____ RECORDS PROVIDED
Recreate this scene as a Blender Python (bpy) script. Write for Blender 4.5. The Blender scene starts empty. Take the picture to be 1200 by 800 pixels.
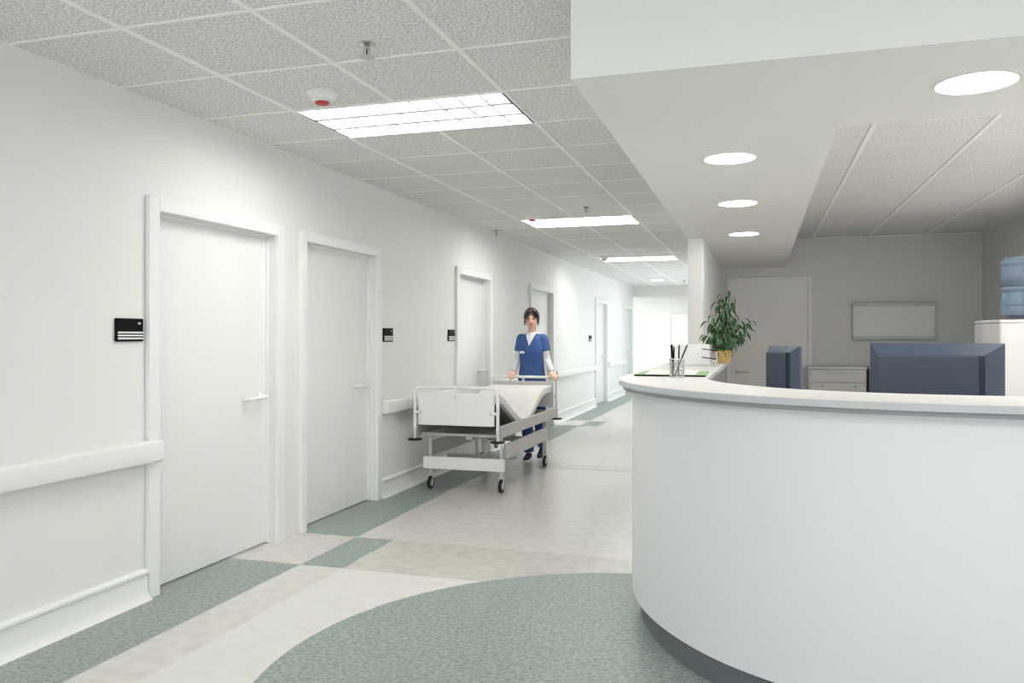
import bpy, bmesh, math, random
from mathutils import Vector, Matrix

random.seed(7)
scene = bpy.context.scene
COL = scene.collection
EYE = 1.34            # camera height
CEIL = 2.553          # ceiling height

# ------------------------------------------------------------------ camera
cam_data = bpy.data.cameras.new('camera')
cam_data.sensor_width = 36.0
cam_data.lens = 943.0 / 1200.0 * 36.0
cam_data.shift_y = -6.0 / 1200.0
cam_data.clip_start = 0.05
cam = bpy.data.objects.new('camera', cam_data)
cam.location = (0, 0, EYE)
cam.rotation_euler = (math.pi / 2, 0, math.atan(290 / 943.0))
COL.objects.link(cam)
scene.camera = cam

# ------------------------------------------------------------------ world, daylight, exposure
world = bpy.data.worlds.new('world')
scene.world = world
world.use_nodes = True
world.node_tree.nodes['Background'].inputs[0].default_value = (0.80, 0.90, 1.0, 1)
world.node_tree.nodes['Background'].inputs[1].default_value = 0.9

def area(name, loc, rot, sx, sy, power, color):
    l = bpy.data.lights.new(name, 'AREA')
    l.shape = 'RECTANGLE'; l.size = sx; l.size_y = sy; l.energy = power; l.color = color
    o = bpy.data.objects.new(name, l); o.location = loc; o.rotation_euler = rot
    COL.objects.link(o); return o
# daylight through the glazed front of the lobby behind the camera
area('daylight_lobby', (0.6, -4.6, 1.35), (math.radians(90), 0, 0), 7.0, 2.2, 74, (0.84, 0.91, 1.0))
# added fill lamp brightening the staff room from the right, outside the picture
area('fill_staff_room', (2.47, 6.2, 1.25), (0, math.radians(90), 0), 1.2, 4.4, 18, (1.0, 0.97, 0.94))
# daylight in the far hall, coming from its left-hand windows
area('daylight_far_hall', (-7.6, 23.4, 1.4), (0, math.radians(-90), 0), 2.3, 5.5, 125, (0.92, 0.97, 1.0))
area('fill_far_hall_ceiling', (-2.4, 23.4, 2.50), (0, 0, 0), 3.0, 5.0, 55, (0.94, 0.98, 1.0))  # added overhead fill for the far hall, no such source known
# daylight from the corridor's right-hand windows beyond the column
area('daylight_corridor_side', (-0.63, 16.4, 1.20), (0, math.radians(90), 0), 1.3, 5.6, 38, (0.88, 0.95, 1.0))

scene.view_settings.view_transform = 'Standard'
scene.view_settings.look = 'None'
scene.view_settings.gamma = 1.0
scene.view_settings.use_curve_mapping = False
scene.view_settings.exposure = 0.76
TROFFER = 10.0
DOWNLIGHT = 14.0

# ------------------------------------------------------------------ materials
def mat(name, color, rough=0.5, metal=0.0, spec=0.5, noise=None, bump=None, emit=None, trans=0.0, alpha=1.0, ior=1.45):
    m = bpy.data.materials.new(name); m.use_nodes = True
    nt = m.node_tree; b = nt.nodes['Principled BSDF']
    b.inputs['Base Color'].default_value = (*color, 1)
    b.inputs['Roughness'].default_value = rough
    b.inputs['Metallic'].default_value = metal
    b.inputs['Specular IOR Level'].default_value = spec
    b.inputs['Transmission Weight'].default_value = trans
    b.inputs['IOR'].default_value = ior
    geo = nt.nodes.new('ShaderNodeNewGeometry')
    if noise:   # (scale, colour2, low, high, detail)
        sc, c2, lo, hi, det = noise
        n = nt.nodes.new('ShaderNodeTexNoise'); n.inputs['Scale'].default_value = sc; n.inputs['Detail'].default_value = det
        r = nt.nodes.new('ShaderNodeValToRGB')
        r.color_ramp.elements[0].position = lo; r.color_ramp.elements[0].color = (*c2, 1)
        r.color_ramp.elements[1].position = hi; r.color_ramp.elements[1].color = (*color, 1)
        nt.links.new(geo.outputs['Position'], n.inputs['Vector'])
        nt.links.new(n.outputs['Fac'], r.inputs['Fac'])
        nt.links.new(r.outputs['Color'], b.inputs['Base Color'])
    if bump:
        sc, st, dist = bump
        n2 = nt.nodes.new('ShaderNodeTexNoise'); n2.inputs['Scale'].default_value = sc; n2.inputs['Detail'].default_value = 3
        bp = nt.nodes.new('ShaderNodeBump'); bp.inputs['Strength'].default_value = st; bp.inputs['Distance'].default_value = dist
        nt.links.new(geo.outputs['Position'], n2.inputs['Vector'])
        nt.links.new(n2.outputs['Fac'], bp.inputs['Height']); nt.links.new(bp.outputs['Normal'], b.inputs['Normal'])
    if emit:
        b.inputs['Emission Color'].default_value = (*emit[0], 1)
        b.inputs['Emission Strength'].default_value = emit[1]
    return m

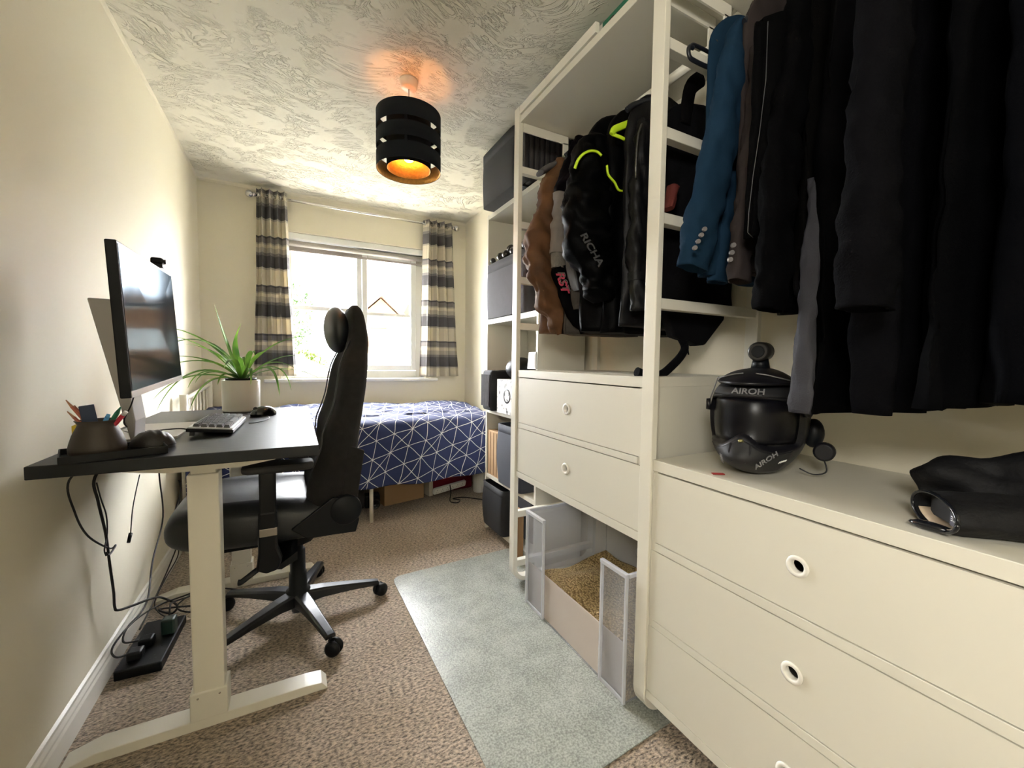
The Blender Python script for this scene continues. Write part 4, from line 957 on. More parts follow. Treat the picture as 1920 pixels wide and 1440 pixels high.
________
REQUEST:
Without the pictures, repeat the listing above exactly.

TASK ANSWER:
Recreate this scene as a Blender Python (bpy) script. Write for Blender 4.5. The Blender scene starts empty. Take the picture to be 1200 by 800 pixels.
import bpy, bmesh, math, random
from mathutils import Vector, Matrix

random.seed(7)
scene = bpy.context.scene
COL = scene.collection
EYE = 1.34            # camera height
CEIL = 2.553          # ceiling height

# ------------------------------------------------------------------ camera
cam_data = bpy.data.cameras.new('camera')
cam_data.sensor_width = 36.0
cam_data.lens = 943.0 / 1200.0 * 36.0
cam_data.shift_y = -6.0 / 1200.0
cam_data.clip_start = 0.05
cam = bpy.data.objects.new('camera', cam_data)
cam.location = (0, 0, EYE)
cam.rotation_euler = (math.pi / 2, 0, math.atan(290 / 943.0))
COL.objects.link(cam)
scene.camera = cam

# ------------------------------------------------------------------ world, daylight, exposure
world = bpy.data.worlds.new('world')
scene.world = world
world.use_nodes = True
world.node_tree.nodes['Background'].inputs[0].default_value = (0.80, 0.90, 1.0, 1)
world.node_tree.nodes['Background'].inputs[1].default_value = 0.9

def area(name, loc, rot, sx, sy, power, color):
    l = bpy.data.lights.new(name, 'AREA')
    l.shape = 'RECTANGLE'; l.size = sx; l.size_y = sy; l.energy = power; l.color = color
    o = bpy.data.objects.new(name, l); o.location = loc; o.rotation_euler = rot
    COL.objects.link(o); return o
# daylight through the glazed front of the lobby behind the camera
area('daylight_lobby', (0.6, -4.6, 1.35), (math.radians(90), 0, 0), 7.0, 2.2, 74, (0.84, 0.91, 1.0))
# added fill lamp brightening the staff room from the right, outside the picture
area('fill_staff_room', (2.47, 6.2, 1.25), (0, math.radians(90), 0), 1.2, 4.4, 18, (1.0, 0.97, 0.94))
# daylight in the far hall, coming from its left-hand windows
area('daylight_far_hall', (-7.6, 23.4, 1.4), (0, math.radians(-90), 0), 2.3, 5.5, 125, (0.92, 0.97, 1.0))
area('fill_far_hall_ceiling', (-2.4, 23.4, 2.50), (0, 0, 0), 3.0, 5.0, 55, (0.94, 0.98, 1.0))  # added overhead fill for the far hall, no such source known
# daylight from the corridor's right-hand windows beyond the column
area('daylight_corridor_side', (-0.63, 16.4, 1.20), (0, math.radians(90), 0), 1.3, 5.6, 38, (0.88, 0.95, 1.0))

scene.view_settings.view_transform = 'Standard'
scene.view_settings.look = 'None'
scene.view_settings.gamma = 1.0
scene.view_settings.use_curve_mapping = False
scene.view_settings.exposure = 0.76
TROFFER = 10.0
DOWNLIGHT = 14.0

# ------------------------------------------------------------------ materials
def mat(name, color, rough=0.5, metal=0.0, spec=0.5, noise=None, bump=None, emit=None, trans=0.0, alpha=1.0, ior=1.45):
    m = bpy.data.materials.new(name); m.use_nodes = True
    nt = m.node_tree; b = nt.nodes['Principled BSDF']
    b.inputs['Base Color'].default_value = (*color, 1)
    b.inputs['Roughness'].default_value = rough
    b.inputs['Metallic'].default_value = metal
    b.inputs['Specular IOR Level'].default_value = spec
    b.inputs['Transmission Weight'].default_value = trans
    b.inputs['IOR'].default_value = ior
    geo = nt.nodes.new('ShaderNodeNewGeometry')
    if noise:   # (scale, colour2, low, high, detail)
        sc, c2, lo, hi, det = noise
        n = nt.nodes.new('ShaderNodeTexNoise'); n.inputs['Scale'].default_value = sc; n.inputs['Detail'].default_value = det
        r = nt.nodes.new('ShaderNodeValToRGB')
        r.color_ramp.elements[0].position = lo; r.color_ramp.elements[0].color = (*c2, 1)
        r.color_ramp.elements[1].position = hi; r.color_ramp.elements[1].color = (*color, 1)
        nt.links.new(geo.outputs['Position'], n.inputs['Vector'])
        nt.links.new(n.outputs['Fac'], r.inputs['Fac'])
        nt.links.new(r.outputs['Color'], b.inputs['Base Color'])
    if bump:
        sc, st, dist = bump
        n2 = nt.nodes.new('ShaderNodeTexNoise'); n2.inputs['Scale'].default_value = sc; n2.inputs['Detail'].default_value = 3
        bp = nt.nodes.new('ShaderNodeBump'); bp.inputs['Strength'].default_value = st; bp.inputs['Distance'].default_value = dist
        nt.links.new(geo.outputs['Position'], n2.inputs['Vector'])
        nt.links.new(n2.outputs['Fac'], bp.inputs['Height']); nt.links.new(bp.outputs['Normal'], b.inputs['Normal'])
    if emit:
        b.inputs['Emission Color'].default_value = (*emit[0], 1)
        b.inputs['Emission Strength'].default_value = emit[1]
    return m

The Blender Python script for this scene continues. Write part 4, from line 957 on. More parts follow. Treat the picture as 1920 pixels wide and 1440 pixels high.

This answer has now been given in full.